Earle is basically the first person who's ever been consistently kind to Effie in her life, and she positively glows in his presence. He tells her that the foundation of his happiness is his evangelical belief in God, and tells her that it can be the foundation for her happiness, too. There's much made of the meaning of her name - Euphemia - as "good report," and how she can make a good report of herself if she accepts Jesus as her lord and savior.

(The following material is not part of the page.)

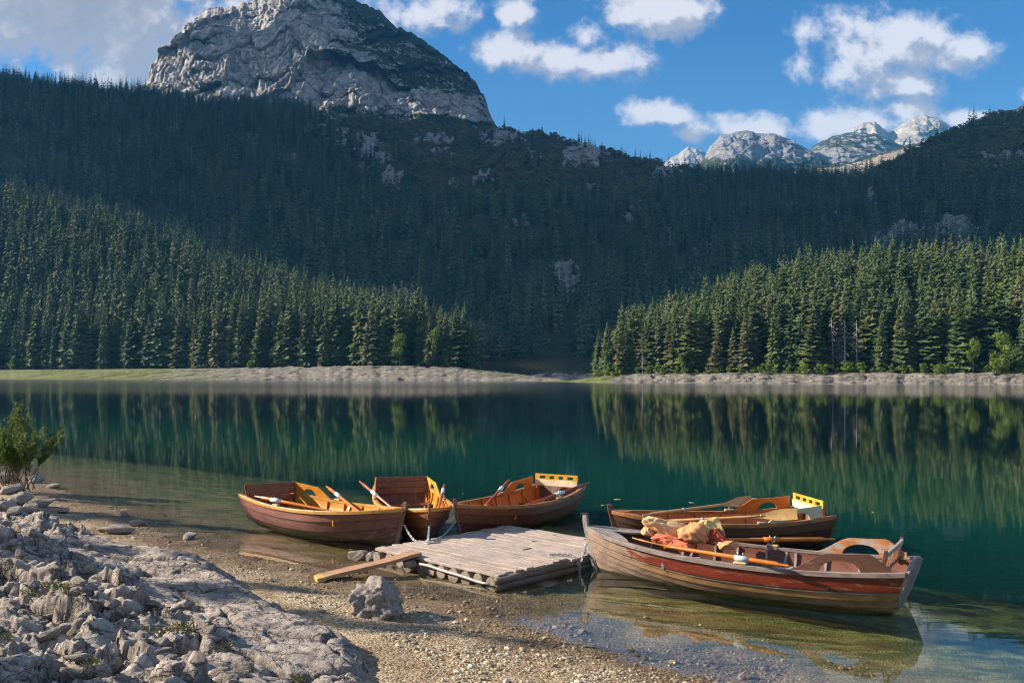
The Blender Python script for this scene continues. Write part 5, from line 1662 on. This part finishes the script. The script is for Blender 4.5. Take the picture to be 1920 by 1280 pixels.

She does, and of course the ugly duckling that nobody wants transforms into the young woman that everyone envies. She manages to change her entire personality, losing all of her backbone and becoming as selfless as she had been selfish before. She only has a few days of Lawrence Earle's company (during which time he mostly preaches to her) before he's swept away under family obligations, and then a desire to be a missionary in India, but from that moment on she hero-worships him.
Five years pass as Effie transforms herself into the pretty, selfless, timid Euphemia. By the time Lawrence Earle returns to their hometown, he's amazed at how much everyone absolutely loves her now and has nothing but wonderful things to say about her.
And then the story ends, before he actually returns to his mother's house or sees Effie again. It's hinted that he's come home to be part of some Grand Project, but yeah. The story comes full circle, because as much as nobody wanted to invite her on a picnic at the beginning of the book, suddenly everyone wants Euphemia's company by the end. Otherwise, the story abruptly ends with a lot of loose threads still hanging about.
There is absolutely NO subtlety in this story. It's on par with Marcia Schuyler for how much it celebrates its heroine and badmouths her jealous, vain older sister. Maybe that's a GLH template?
There is no romance, beyond successive generations of girls cooing over Lawrence Earle, and all the unhappy marriages that the original set of girls make, due to their vanity and selfishness. There is a LOT of evangelical Christianity here, an almost cringy amount even for an "inspirational" novel. Definitely not a favorite.